Carlos Lupi – Com certeza. Eles não conseguirão aprová-la do jeito que está. Vai ser uma luta difícil a que estamos tra­vando, mas vamos vencer.

Tribuna – Na área edu­cacional como o senhor avalia as propostas do atu­al governo?
Carlos Lupi – Fui relator na Câmara dos Deputados da Lei de Diretrizes e Bases da Educação e acho muito ruim a proposta do governo. Eles têm uma visão policialesca e quer doutrinar as pessoas. A educação tem que ser livre e nenhuma nação do mundo foi construída com paradigma educacional de censura. A es­cola tem que ser livre e o aluno deve discutir o que quiser, des­de a droga e até sexualidade. Se ele não discutir isso na sala de aula, vai aprender onde? Na rua? A sociedade está andando para frente e a proposta educa­cional do atual governo cami­nhando para trás.

Tribuna – O senhor é do Rio de Janeiro um estado com grandes problemas na área de segurança. Facilitar que a população tenha uma arma é algo benéfico?
Carlos Lupi – O Rio é uma espécie de síntese do país e tem como característica ser muito aberto para todos os brasilei­ros. Se o combate a violência passar pelo aumento do ar­mamento estaremos perdidos, pois o cidadão de bem, que tem que trabalhar para se sustentar, não terá como comprar arma e fazer cursos e treinamentos para usá-la. Já os bandidos, regra geral, são treinados para usar armas e para roubar, assal­tar e matar. A polícia tem que ter capacidade – técnica e de recursos – para combater a cri­minalidade e vigiar, por exem­plo, as fronteiras evitando a entrada de armas aqui. Arma­mento não resolve o problema de segurança pública.

Tribuna – Qual é o maior desafio para convencer a po­pulação das teses que o se­nhor defende?
Carlos Lupi – Apostamos na inteligência do povo brasi­leiro. Costumo dizer que o Bol­sonaro foi um produto com­prado pela internet. O povo viu e comprou. Mas passada a eleição, quando o produto che­gou à casa dele, descobriu que não era o que havia comprado e que possuía defeitos. Posso estar enganado, mas as pesqui­sas que tenho visto confirmam isso. É inconcebível alguém que se diz cristão ser patroci­nador do ódio, da divisão, das armas e da violência. Que cris­tão é esse?

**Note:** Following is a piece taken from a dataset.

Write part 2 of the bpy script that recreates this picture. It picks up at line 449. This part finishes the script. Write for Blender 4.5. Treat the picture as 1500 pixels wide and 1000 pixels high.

Tribuna – Temas nacionais como educação e segurança devem influir nas eleições municipais do ano que vem?
Carlos Lupi – Acredito que é isso que o Bolsonaro quer. Ele tem uma fábrica de supér­fluos muito grande. Enquanto ficamos discutindo a higiene do órgão sexual ele vende o Pré-Sal. Enquanto se discute se não utilizar a cadeirinha para o transporte de crianças nos veículos deve gerar multas, ele tenta passar as reformas do jei­to dele. Essa técnica de desviar o foco é americana e utilizada para criar “cortinas de fuma­ças” para desviar atenção do povo. Eu aposto na defesa da inteligência do povo brasileiro.

Tribuna – O PDT é um partido antigo e com quaren­ta anos de fundação. Como conciliar esse passado com o que hoje é chamado de “o novo jeito de fazer política?”
Carlos Lupi – O novo não está no fato de ter pouco tempo de vida. O novo é permanecer honesto e não fazer disso uma bandeira ideológica. Quem é honesto não vende, porque quem é honesto apenas o é. Você acredita que ser honesto é tirar direitos dos trabalha­dores? Não. Com certeza não é. Ser novo é defender o que defendemos como mexer no sistema financeiro e aumentar a taxação das grandes fortunas e fazer com que os bancos res­peitem a Constituição que diz que as taxas de juros devem ser de no máximo 12%. O novo está na concepção de vida e não no tempo e na idade. Você pode ter dez anos de vida e ser velho e também pode ter 75 anos de vida e ter idéias novas. O governador Leonel Brizola morreu com 82 anos de idade e era um revolucionário.

Tribuna – A política é o principal instrumento para resolver os problemas do país?
Carlos Lupi – Temos que fa­zer da política um instrumento de transformação. Quando tentam demonizar os partidos políticos e tentar fazer o povo acreditar que todos os políti­cos são bandidos estão tentan­do beneficiar o capital. Isso é a política do pão e do circo que começou na idade medieval. A diferença de lá para o Brasil é que hoje temos apenas circo e está faltando o pão.